Wer so hart abweist, der will etwas ganz entschieden nicht. Und wer vorrangig als ein Liebender dargestellt wird, der will etwas in seiner Liebe ganz entschieden nicht.
Und so hält er die Menge derer, die ihm nachfolgen oder nachrennen an, konfrontiert sie, zwingt sie innezuhalten. Er zwingt jeden einzelnen, sich hinzusetzen wie einer, der bauen will und vorher die Kosten überschlagen muss, wie einer, der kämpfen will und vorher die Kräfte überprüfen muss. Denn wer das nicht tut, macht sich lächerlich, macht sich zum Gespött der Leute.
Jesus nachzufolgen ist mehr als nur einer Stimmung zu folgen, mehr, als der eigenen Sehnsucht Recht zu geben, ist mehr, als die eigene Enge verlassen und ins unbestimmte Weite zu wollen.
Der Glaube, den Jesus lebte, bedeutet anscheinend kein einfaches Mitgehen, bedeutet kein Bad in der Menge, ist kein Wohlfühl-Spaziergang. Er bedeutet auch Arbeit und Kampf, und die kosten Mühe und Kraft, die fordern Einsatz, die fordern mich heraus, auch "heraus" aus meinen ganz persönlichen und engsten Bindungen.
Und so braucht es Zeit und Innehalten für die Entscheidung zu diesem Glauben. Deshalb liegt zwischen der Taufe der kleinen Franziska und ihrer Konfirmation eine lange Zeit, deshalb steht Ihr Konfirmanden vor einer richtigen Gewissensentscheidung, deshalb wird in unserer Gemeinde nicht nur gefeiert, sondern von vielen Ehrenamtlichen richtig gearbeitet, deshalb gibt es eine Glaubensmüdigkeit und eine Mattheit, so dass ich nicht mehr will und nicht mehr kann.
Einer der Konfirmanden hat mir mal gesagt, wir würden immer nur von Liebe reden. Ich tue das auch und ich tue das gern. Und vielleicht klingt das irgendwann nur noch ganz nett. Und "nett" ist wirklich ein schlimmes Etikett für den Glauben. Und wenn Jesus eines nicht war, dann nett – das spüren wir dem heutigen Predigttext auch ab.

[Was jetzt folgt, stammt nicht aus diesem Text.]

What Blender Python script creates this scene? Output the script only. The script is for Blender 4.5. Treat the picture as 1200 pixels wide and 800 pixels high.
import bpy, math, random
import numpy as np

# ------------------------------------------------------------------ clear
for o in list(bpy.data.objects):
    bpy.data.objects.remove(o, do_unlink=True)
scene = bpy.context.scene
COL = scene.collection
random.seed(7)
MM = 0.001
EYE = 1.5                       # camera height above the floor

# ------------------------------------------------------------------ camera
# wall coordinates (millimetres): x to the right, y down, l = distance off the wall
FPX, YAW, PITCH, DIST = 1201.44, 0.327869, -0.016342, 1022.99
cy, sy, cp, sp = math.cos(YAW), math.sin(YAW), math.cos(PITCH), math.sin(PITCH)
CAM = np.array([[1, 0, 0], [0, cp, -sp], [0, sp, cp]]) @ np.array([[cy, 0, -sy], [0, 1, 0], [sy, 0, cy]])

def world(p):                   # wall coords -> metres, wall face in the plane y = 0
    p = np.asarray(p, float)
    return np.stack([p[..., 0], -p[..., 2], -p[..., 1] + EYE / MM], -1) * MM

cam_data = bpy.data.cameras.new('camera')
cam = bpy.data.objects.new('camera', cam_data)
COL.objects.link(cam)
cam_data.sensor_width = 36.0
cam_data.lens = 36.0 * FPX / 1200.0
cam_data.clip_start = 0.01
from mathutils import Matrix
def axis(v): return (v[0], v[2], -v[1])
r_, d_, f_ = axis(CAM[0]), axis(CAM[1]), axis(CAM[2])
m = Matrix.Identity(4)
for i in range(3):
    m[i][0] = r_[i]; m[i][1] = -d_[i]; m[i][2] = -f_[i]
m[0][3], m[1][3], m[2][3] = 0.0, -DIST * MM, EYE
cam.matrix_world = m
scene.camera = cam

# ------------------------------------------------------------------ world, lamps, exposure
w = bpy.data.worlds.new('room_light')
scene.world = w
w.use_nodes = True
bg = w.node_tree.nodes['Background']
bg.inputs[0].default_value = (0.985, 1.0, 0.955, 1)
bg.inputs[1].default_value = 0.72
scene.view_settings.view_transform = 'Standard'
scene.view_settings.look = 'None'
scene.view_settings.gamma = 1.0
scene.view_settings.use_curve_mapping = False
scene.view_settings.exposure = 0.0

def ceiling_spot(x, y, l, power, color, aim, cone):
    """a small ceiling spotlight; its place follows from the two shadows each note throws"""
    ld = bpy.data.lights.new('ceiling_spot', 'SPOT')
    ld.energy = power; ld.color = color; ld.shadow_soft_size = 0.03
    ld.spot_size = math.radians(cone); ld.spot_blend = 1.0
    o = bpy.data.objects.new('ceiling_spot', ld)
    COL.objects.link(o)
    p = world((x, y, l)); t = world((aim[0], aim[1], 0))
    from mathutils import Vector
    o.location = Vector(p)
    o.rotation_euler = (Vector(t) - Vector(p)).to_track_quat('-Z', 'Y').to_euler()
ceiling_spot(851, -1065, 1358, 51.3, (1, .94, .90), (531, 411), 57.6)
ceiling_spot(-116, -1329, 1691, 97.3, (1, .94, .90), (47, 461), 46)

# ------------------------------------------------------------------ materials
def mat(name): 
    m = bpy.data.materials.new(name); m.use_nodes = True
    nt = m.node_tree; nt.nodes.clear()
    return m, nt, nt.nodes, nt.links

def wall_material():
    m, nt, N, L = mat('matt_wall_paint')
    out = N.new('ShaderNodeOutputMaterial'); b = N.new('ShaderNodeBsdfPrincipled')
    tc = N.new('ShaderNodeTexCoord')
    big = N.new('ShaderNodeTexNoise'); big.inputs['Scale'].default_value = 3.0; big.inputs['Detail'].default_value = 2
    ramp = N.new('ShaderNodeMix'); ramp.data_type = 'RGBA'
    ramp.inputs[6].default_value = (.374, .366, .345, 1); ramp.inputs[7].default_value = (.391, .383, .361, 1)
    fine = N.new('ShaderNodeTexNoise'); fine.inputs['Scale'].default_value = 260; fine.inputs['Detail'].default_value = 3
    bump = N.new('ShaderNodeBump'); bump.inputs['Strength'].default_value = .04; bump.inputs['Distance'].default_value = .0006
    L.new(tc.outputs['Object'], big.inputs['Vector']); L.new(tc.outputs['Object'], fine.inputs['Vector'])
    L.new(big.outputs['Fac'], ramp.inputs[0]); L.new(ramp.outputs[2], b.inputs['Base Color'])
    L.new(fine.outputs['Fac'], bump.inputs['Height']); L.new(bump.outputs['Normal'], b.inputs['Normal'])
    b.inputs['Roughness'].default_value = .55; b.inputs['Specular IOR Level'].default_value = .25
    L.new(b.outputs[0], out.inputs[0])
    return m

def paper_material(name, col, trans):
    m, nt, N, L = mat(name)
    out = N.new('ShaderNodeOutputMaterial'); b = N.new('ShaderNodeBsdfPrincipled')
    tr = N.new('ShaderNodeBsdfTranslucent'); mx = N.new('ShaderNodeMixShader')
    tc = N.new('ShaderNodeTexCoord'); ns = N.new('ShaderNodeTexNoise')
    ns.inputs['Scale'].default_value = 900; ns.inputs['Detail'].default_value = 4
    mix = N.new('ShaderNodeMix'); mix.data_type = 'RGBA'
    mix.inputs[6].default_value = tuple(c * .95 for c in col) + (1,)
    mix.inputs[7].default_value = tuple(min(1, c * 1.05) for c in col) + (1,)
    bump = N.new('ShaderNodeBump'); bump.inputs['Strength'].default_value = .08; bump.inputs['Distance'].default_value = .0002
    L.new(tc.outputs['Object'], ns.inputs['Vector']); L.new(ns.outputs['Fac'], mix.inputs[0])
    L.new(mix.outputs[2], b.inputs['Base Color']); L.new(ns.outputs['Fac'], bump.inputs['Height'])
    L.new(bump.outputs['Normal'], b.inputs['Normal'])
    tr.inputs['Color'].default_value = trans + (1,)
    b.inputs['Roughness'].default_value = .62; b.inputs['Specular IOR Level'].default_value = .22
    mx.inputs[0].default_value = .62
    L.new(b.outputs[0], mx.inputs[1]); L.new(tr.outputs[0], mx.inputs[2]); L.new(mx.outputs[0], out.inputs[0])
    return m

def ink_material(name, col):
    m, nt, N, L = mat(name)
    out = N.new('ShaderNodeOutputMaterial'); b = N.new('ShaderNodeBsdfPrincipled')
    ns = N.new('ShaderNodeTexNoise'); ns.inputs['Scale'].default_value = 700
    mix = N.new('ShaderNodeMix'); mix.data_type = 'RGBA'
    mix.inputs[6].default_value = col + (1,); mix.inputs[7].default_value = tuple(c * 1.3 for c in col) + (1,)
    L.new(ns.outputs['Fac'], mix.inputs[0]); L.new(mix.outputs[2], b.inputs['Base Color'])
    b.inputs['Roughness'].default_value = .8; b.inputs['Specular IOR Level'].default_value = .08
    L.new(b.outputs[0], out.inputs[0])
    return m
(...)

Er war entschieden – zur Liebe entschieden. Und deshalb wird es uns heute, wie damals der Gemeinde des Lukas untersagt, einfach durch die Gegend zu rennen und zu behaupten, eine Jüngerin oder ein Jünger Jesu zu sein. Seine schlichte Lehre von der Liebe Gottes darf ich nicht einfach benutzen, um meine Lebensverhältnisse zu rechtfertigen, um sie als christlich zu etikettieren. Ich soll nicht einfach mit seinem Namen schmücken, was mir das Liebste ist, woher ich Sinn beziehe. Denn dann würde ich ja behaupten, dass Gottes Wille darin aufginge, dann wäre ich ja so anmaßend zu meinen, es gäbe von Gott her nichts mehr, was gegen mich und meine Werte stehe.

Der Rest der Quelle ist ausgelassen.